Lindsay K. Cloud, a College of Public Health doctoral candidate in health policy and health services research, is bringing a technique called legal epidemiology to an analysis of federal and state laws around intimate partner violence and firearms. The goal of her dissertation study is to identify what types of civil restraining-order restrictions on firearm access have made an impact in mitigating firearm-related morbidity and mortality in the United States.

“Are the laws on the books working?  If not, why?” Cloud asks. “We’re creating legal data that can be used to answer these questions.” 

Nearly half of female homicide victims are killed by current or former partners, and most of those cases involve guns. An average of 70 women a month are killed by their partners using a firearm in the United States. Firearm-related morbidity and mortality are higher where gun ownership is most prevalent and firearm laws are least restrictive. So Cloud’s team has embarked on a scientific study of laws across the nation, translating the specific ways those laws deal with IPV perpetrators’ access to guns into data that can be quantified and linked to population health.

Cloud, a lawyer who is deputy director of the Center for Public Health Law Research (CPHLR) at Temple’s Beasley School of Law, specializes in the emerging practice of legal epidemiology. Her study is the first to use this scientific legal mapping technique of policy surveillance to create these legal data. It involves systematically coding laws that authorize or require courts to prohibit offenders who are subject to domestic violence restraining orders (DVROs) and temporary restraining orders (TROs) from purchasing and possessing firearms.

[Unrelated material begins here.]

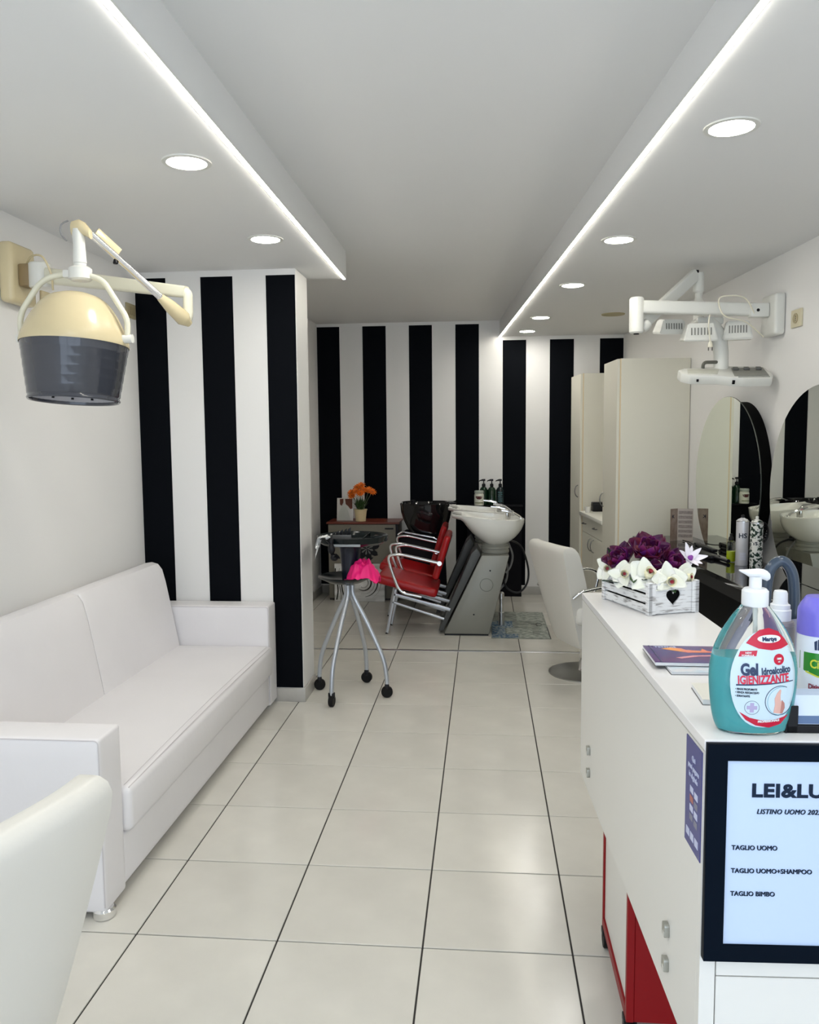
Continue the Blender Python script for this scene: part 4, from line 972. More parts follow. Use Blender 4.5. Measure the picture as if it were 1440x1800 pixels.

From 1991 to 2016, 38 states enacted a firearm prohibitor law through DVROs (37 states), TROs (20 states), or both (19 states). As of January 1, 2016, 13 states have yet to enact any DVRO or TRO firearm prohibitor law.

Examining states that do have firearm prohibitions, Cloud’s team of lawyers is coding each law’s characteristics. For example, who qualifies to file for DVRO or TRO firearm-prohibitor protection? Spouses, former spouses, individuals with children in common, dating partners, former dating partners? Many states (and the federal law) still exclude dating partners and former dating partners, a gap that is commonly known as the boyfriend loophole. “This a problem because dating partners do not pose less risk of firearm violence, and the changing nature of relationships over time has increased the risk pool—marriage rates have decreased, people are getting married later in life, and before the U.S. Supreme Court decision of Obergefell v. Hodges in 2015, same-sex marriages were banned in many states, leaving individuals in the LGBTQ+ community without any protection,” Cloud explains.  

The first component of her study, a full assessment of existing laws without yet drawing any associations, is newly published in the Journal of Interpersonal Violence. “Disarming Intimate Partner Violence Offenders: An In Depth Descriptive Analysis of Federal and State Firearm Prohibitor Laws in the United States, 1991-2016” is the first of four papers her dissertation will produce. It is co-authored with Nadya Prood, formerly the technical research coordinator at CPHLR, and Jennifer Ibrahim, interim dean of the College of Public Health.  

The next phase of the study—and of Cloud’s dissertation—will include updating the legal data through 2020 and comparing it with data on firearm homicide rates by intimate partner perpetrators. “That phase, if successful, will produce a full-blown legal evaluation,” she says.